The stereotype threat refers to the fear that one will fall in line with others' expectations of oneself, or rather, the stereotypical expectation of oneself. 

"I experienced this myself, in that finance class: you're so anxious that you can't focus on the work. You focus on yourself. On the anxiety." 

She cites research done at UT Austin, which found that students who merged their social lives with academics performed better in school. Powell strongly recommends that STEM majors not isolate themselves from their peers in their classes.

Over the past two years, as the percentage of women in computer science has reached a third of students in the major, Powell has begun to focus on underrepresented minorities, predominantly black, Latinx, and low–income students. 

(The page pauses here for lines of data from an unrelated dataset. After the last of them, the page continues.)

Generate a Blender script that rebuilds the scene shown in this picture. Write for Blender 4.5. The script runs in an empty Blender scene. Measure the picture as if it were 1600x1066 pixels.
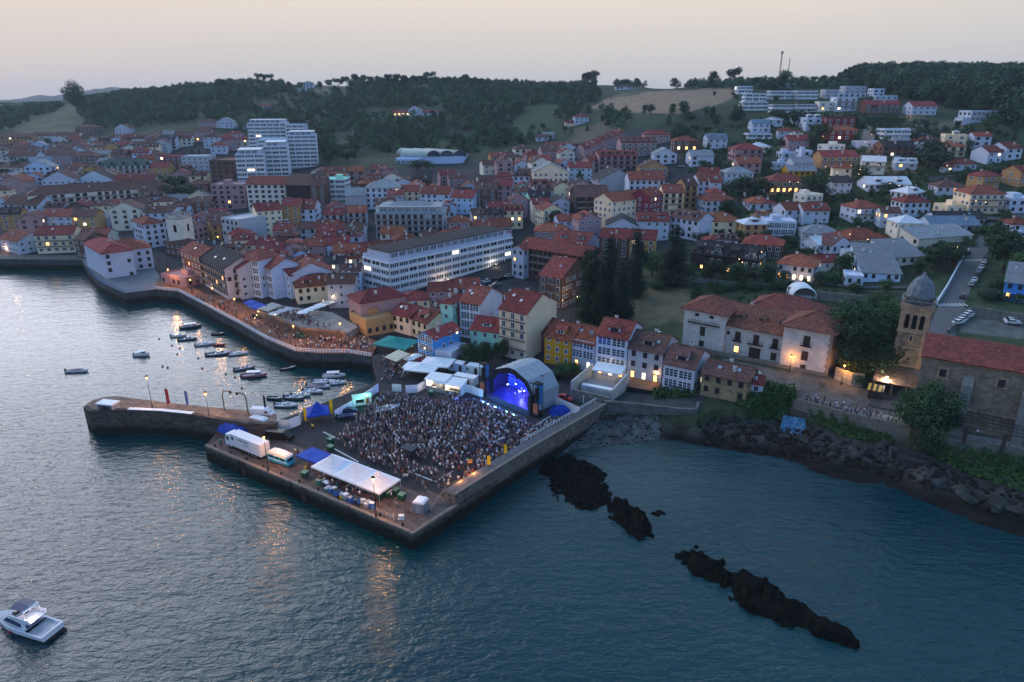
import bpy, bmesh, math, random
import numpy as np
from mathutils import Vector, Matrix
PI = math.pi
R = math.radians
random.seed(7)
RNG = np.random.default_rng(11)
S = bpy.context.scene
COL = S.collection
# ------------------------------------------------------------------ camera
FOC = 1067.0; CX = 800.0; CY = 533.0; CAMZ = 80.0; PIT = R(19.75)
cam_d = bpy.data.cameras.new('camera'); cam = bpy.data.objects.new('camera', cam_d); COL.objects.link(cam)
cam_d.sensor_width = 36.0; cam_d.lens = 36.0*FOC/1600.0; cam_d.clip_start = 1.0; cam_d.clip_end = 60000
cam.location = (0, 0, CAMZ); cam.rotation_euler = (PI/2-PIT, 0, 0)
S.camera = cam
# ------------------------------------------------------------------ world: dusk sky
W = bpy.data.worlds.new('World'); S.world = W; W.use_nodes = True
wn = W.node_tree.nodes; wl = W.node_tree.links; wn.clear()
def nd(nt, typ, **kw):
    n = nt.nodes.new(typ)
    for k, v in kw.items():
        if k.startswith('i_'):
            n.inputs[k[2:].replace('_', ' ')].default_value = v
        else: setattr(n, k, v)
    return n
wt = W.node_tree
tc = nd(wt, 'ShaderNodeTexCoord'); sp = nd(wt, 'ShaderNodeSeparateXYZ'); wl.new(tc.outputs['Generated'], sp.inputs[0])
ramp = nd(wt, 'ShaderNodeValToRGB'); wl.new(sp.outputs['Z'], ramp.inputs[0])
SKY = [(0.0, (.44, .46, .50)), (.03, (.51, .50, .51)), (.12, (.70, .625, .56)), (.20, (1.25, 1.25, 1.30)), (.31, (.72, .84, 1.02)), (.42, (.36, .60, .88)), (1.0, (.30, .52, .80))]
cr = ramp.color_ramp
cr.elements[0].position = SKY[0][0]; cr.elements[0].color = (*SKY[0][1], 1)
cr.elements[1].position = 1.0; cr.elements[1].color = (*SKY[-1][1], 1)
for p, c in SKY[1:-1]:
    e = cr.elements.new(p); e.color = (*c, 1)
# the afterglow stands ahead and to the left of the camera, the sky behind the camera is darker and bluer
dp = nd(wt, 'ShaderNodeVectorMath', operation='DOT_PRODUCT'); wl.new(tc.outputs['Generated'], dp.inputs[0]); dp.inputs[1].default_value = (-.36, .93, 0)
mr = nd(wt, 'ShaderNodeMapRange'); wl.new(dp.outputs['Value'], mr.inputs[0]); mr.inputs[1].default_value = -.6; mr.inputs[2].default_value = .75
back = nd(wt, 'ShaderNodeMix', data_type='RGBA'); wl.new(mr.outputs[0], back.inputs[0])
back.inputs[6].default_value = (.52, .72, .96, 1); back.inputs[7].default_value = (1, 1, 1, 1)
mul = nd(wt, 'ShaderNodeMix', data_type='RGBA', blend_type='MULTIPLY'); mul.inputs[0].default_value = 1
wl.new(ramp.outputs[0], mul.inputs[6]); wl.new(back.outputs[2], mul.inputs[7])
gl = nd(wt, 'ShaderNodeVectorMath', operation='DOT_PRODUCT'); wl.new(tc.outputs['Generated'], gl.inputs[0]); gl.inputs[1].default_value = (-.58, .72, .39)
gp = nd(wt, 'ShaderNodeMapRange', interpolation_type='SMOOTHSTEP'); wl.new(gl.outputs['Value'], gp.inputs[0]); gp.inputs[1].default_value = .84; gp.inputs[2].default_value = 1.0
ge = nd(wt, 'ShaderNodeMapRange', interpolation_type='SMOOTHSTEP'); wl.new(sp.outputs['Z'], ge.inputs[0]); ge.inputs[1].default_value = .11; ge.inputs[2].default_value = .26
gm = nd(wt, 'ShaderNodeMath', operation='MULTIPLY'); wl.new(gp.outputs[0], gm.inputs[0]); wl.new(ge.outputs[0], gm.inputs[1])
gc = nd(wt, 'ShaderNodeMix', data_type='RGBA', blend_type='ADD'); wl.new(gm.outputs[0], gc.inputs[0]); wl.new(mul.outputs[2], gc.inputs[6]); gc.inputs[7].default_value = (2.6, 2.6, 3.0, 1)
gc.clamp_result = False
bg = nd(wt, 'ShaderNodeBackground'); wl.new(gc.outputs[2], bg.inputs[0]); bg.inputs[1].default_value = 1.0
sky = nd(wt, 'ShaderNodeTexSky', sky_type='NISHITA', sun_disc=False, sun_elevation=R(1.0), sun_rotation=R(-38)); bg2 = nd(wt, 'ShaderNodeBackground'); wl.new(sky.outputs[0], bg2.inputs[0]); bg2.inputs[1].default_value = .003
ads = nd(wt, 'ShaderNodeAddShader'); wl.new(bg.outputs[0], ads.inputs[0]); wl.new(bg2.outputs[0], ads.inputs[1])
wo = nd(wt, 'ShaderNodeOutputWorld'); wl.new(ads.outputs[0], wo.inputs[0])
# ------------------------------------------------------------------ weak, very soft sun below the afterglow
sd = bpy.data.lights.new('sun', 'SUN'); sd.energy = .30; sd.angle = R(40); sd.color = (1, .86, .80)
so = bpy.data.objects.new('sun', sd); COL.objects.link(so); so.location = (-300, 300, 400)
so.rotation_euler = Vector((.55, -.42, -.60)).to_track_quat('-Z', 'Y').to_euler()
S.view_settings.view_transform = 'Standard'; S.view_settings.look = 'None'; S.view_settings.exposure = 0.22; S.view_settings.gamma = 1
cy = S.cycles
cy.use_denoising = True; cy.max_bounces = 5; cy.diffuse_bounces = 2; cy.glossy_bounces = 3; cy.transmission_bounces = 2; cy.volume_bounces = 0; cy.transparent_max_bounces = 6
cy.sample_clamp_indirect = 40.0; cy.caustics_reflective = False; cy.caustics_refractive = False
# ------------------------------------------------------------------ pixel <-> world
_cs, _sn = math.cos(PIT), math.sin(PIT)
def ray(px, py):
    u = (px-CX)/FOC; v = (CY-py)/FOC
    return (u, _cs+v*_sn, -_sn+v*_cs)
def P(px, py, z=0.0):
    d = ray(px, py); t = (z-CAMZ)/d[2]
    return (d[0]*t, d[1]*t)
def P3(px, py, z): return (*P(px, py, z), z)
def PY(px, py, Y):
    d = ray(px, py); t = Y/d[1]
    return (d[0]*t, Y, CAMZ+d[2]*t)
def proj(X, Y, Z):
    z = Z-CAMZ; dep = Y*_cs-z*_sn; up = Y*_sn+z*_cs
    return CX+FOC*X/dep, CY-FOC*up/dep, dep
def in_poly(x, y, poly):
    c = False; j = len(poly)-1
    for i in range(len(poly)):
        xi, yi = poly[i]; xj, yj = poly[j]
        if (yi > y) != (yj > y) and x < (xj-xi)*(y-yi)/(yj-yi)+xi: c = not c
        j = i
    return c
def sdist(X, Y, poly):
    """signed distance to polygon, positive inside (numpy)"""
    X = np.asarray(X, float); Y = np.asarray(Y, float)
    best = np.full(X.shape, 1e18); ins = np.zeros(X.shape, bool)
    n = len(poly)
    for i in range(n):
        ax, ay = poly[i]; bx, by = poly[(i+1) % n]
        ex, ey = bx-ax, by-ay; L = ex*ex+ey*ey+1e-12
        t = np.clip(((X-ax)*ex+(Y-ay)*ey)/L, 0, 1)
        d = (X-ax-t*ex)**2+(Y-ay-t*ey)**2
        best = np.minimum(best, d)
        if ay != by:
            ins ^= ((ay > Y) != (by > Y)) & (X < (bx-ax)*(Y-ay)/(by-ay)+ax)
    return np.where(ins, 1, -1)*np.sqrt(best)
# ------------------------------------------------------------------ coast outlines
QZ = 3.5                 # quay level
PZ = 5.0                 # promenade level
PROM = [(-560, 404), (0, 405), (128, 406), (137, 420), (150, 436), (163, 444), (195, 458), (243, 452), (279, 456), (298, 466), (332, 484), (371, 505), (417, 531), (461, 549), (500, 552), (544, 552), (580, 558)]
PROMW = [P(x, y, PZ) for x, y in PROM]
PIER = [(320, 697), (645, 835), (717, 789), (935, 642), (905, 612), (860, 590), (760, 556), (640, 548), (584, 556), (592, 596), (480, 640), (432, 658), (345, 668)]
PIERW = [P(x, y, QZ) for x, y in PIER]
CLIFF = [(940, 630), (1000, 634), (1088, 643), (1120, 634), (1165, 634), (1195, 618), (1238, 622), (1255, 630), (1330, 652), (1400, 667), (1480, 690), (1600, 712), (1900, 765)]
CLIFFW = [P(x, y, 6+min(2, max(0, (x-940)/150))) for x, y in CLIFF]
SHORE = [(865, 712), (905, 700), (960, 697), (1030, 686), (1090, 694), (1160, 708), (1230, 722), (1300, 746), (1380, 762), (1450, 785), (1520, 815), (1600, 840), (1900, 960)]
SHOREW = [P(x, y, 0) for x, y in SHORE]
FAR = [(9000, 300), (9000, 20000), (-9000, 20000), (-9000, PROMW[0][1])]
inset = [(x, y+2.2) for x, y in PROMW]
LAND = inset + [P(600, 590, QZ), P(780, 600, QZ), P(900, 612, QZ)] + CLIFFW + FAR
LANDS = inset + [P(600, 590, QZ), P(780, 600, QZ), P(862, 650, 0)] + SHOREW + FAR
CTRL = []
def cz(*a):
    for px, py, z in a: CTRL.append((*P(px, py, z), z))
def cy_(*a):
    for px, py, Y in a: CTRL.append(PY(px, py, Y))
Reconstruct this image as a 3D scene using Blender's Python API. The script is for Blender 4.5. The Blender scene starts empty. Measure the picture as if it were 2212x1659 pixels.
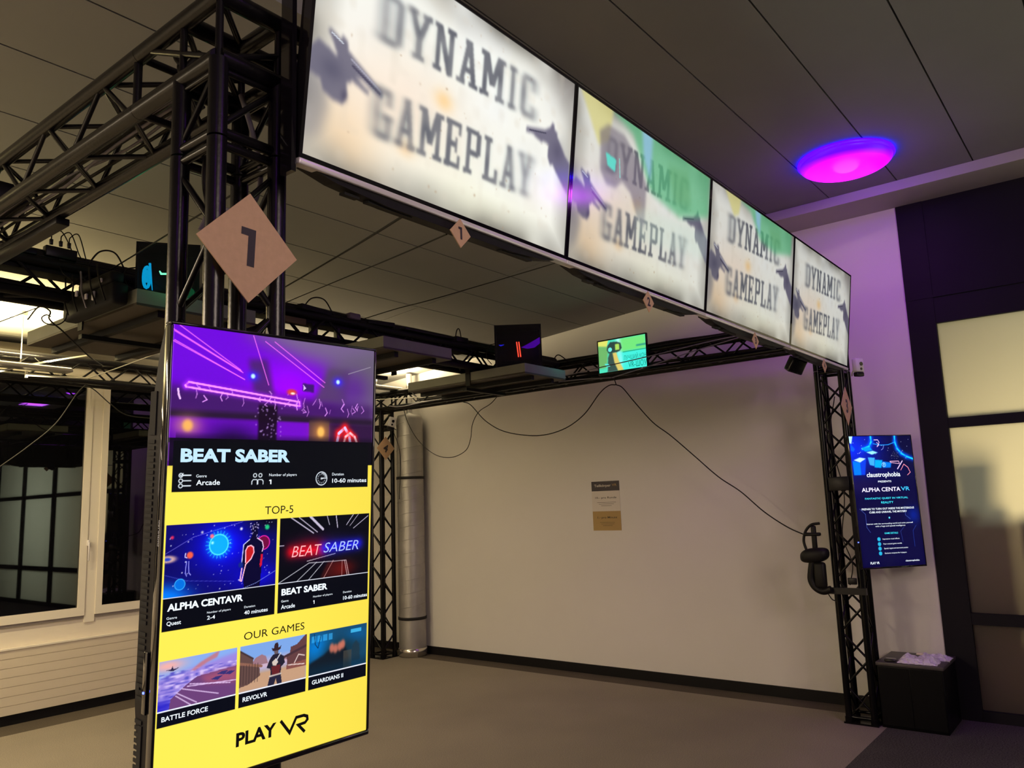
import bpy, bmesh, math, random
import numpy as np
from mathutils import Vector, Matrix

# ------------------------------------------------------------------ camera, world, exposure
S = bpy.context.scene
C = S.collection
IW, IH, FPX = 2212.0, 1659.0, 1700.43
R = np.array([[0.62325079, -0.78123985, -0.03496784],
              [0.09655908, 0.12125054, -0.98791429],
              [0.77603788, 0.6123419, 0.1510053]])
CAM = np.array([0.0, 0.0, 1.6])
cam_d = bpy.data.cameras.new('camera')
cam = bpy.data.objects.new('camera', cam_d)
C.objects.link(cam)
M = Matrix.Identity(4)
for i in range(3):
    M[i][0] = R[0][i]; M[i][1] = -R[1][i]; M[i][2] = -R[2][i]; M[i][3] = CAM[i]
cam.matrix_world = M
cam_d.sensor_width = 36.0
cam_d.lens = 36.0 * FPX / IW
cam_d.clip_start = 0.02
S.camera = cam

W = bpy.data.worlds.new('world'); S.world = W
W.use_nodes = True
W.node_tree.nodes['Background'].inputs[0].default_value = (0.35, 0.42, 0.8, 1)
W.node_tree.nodes['Background'].inputs[1].default_value = 0.004
S.view_settings.view_transform = 'Standard'
S.view_settings.look = 'None'
S.view_settings.exposure = 0.0
S.view_settings.gamma = 1.0
S.view_settings.use_curve_mapping = False
S.cycles.use_denoising = True
S.cycles.max_bounces = 8
S.cycles.diffuse_bounces = 4
S.cycles.sample_clamp_indirect = 4.0
S.cycles.caustics_reflective = False
S.cycles.caustics_refractive = False

WARM = (1.0, 0.83, 0.50)
def light(name, kind, loc, col, power, size=None, rot=None, size_y=None, spot=None):
    d = bpy.data.lights.new(name, kind)
    d.color = col; d.energy = power
    if kind == 'AREA':
        d.size = size
        if size_y: d.shape = 'RECTANGLE'; d.size_y = size_y
    elif size is not None:
        d.shadow_soft_size = size
    if spot: d.spot_size = spot; d.spot_blend = 0.8
    o = bpy.data.objects.new(name, d); C.objects.link(o)
    o.location = loc
    if rot: o.rotation_euler = rot
    return o
PI = math.pi
# light of the suspended linear luminaires (two by the window wall, one added out of view over the left part of the hall)
light('uplight_a', 'AREA', (1.1, 6.42, 2.80), (1.0, 0.80, 0.36), 330, 2.8, (PI, 0, 0), 0.10)
light('uplight_b', 'AREA', (5.0, 6.42, 2.98), WARM, 140, 2.4, (PI, 0, 0), 0.10)
light('downlight_a', 'AREA', (1.1, 6.42, 2.70), (1.0, 0.82, 0.50), 62, 2.8, (0, 0, 0), 0.08)
light('added_uplight', 'AREA', (-1.6, 4.3, 2.93), WARM, 6, 2.4, (PI, 0, 0), 0.12)
light('added_downlight', 'AREA', (-1.6, 4.3, 2.82), (1.0, 0.80, 0.56), 188, 2.4, (0, 0, 0), 0.12)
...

Powell is involved in outreach and the development of programs, including coding clubs in West Philadelphia schools. She is also a mentor for WICS Board, facilitates sending minority students to prestigious conferences, and helps organize the annual Diversity Summit to discuss inclusion in the computer science department. 

Powell says that she and her colleagues have a goal to make the CIS department the same proportion of women and minorities as the rest of the university. 

"We have a long way to go," Powell admits. "But we're getting there with women. It really makes you think, you know, that if we all work together, we can do it." 


A previous version of this article stated that "55 percent of females in the CIS major at Penn believed that their gender 'unfairly contributed to [their] acceptance to Penn Engineering.'" The correct statistic is that 55% of females in the CIS major at Penn have been told that their gender "unfairly contributed to [their] acceptance to Penn Engineering." 34th Street regrets the error.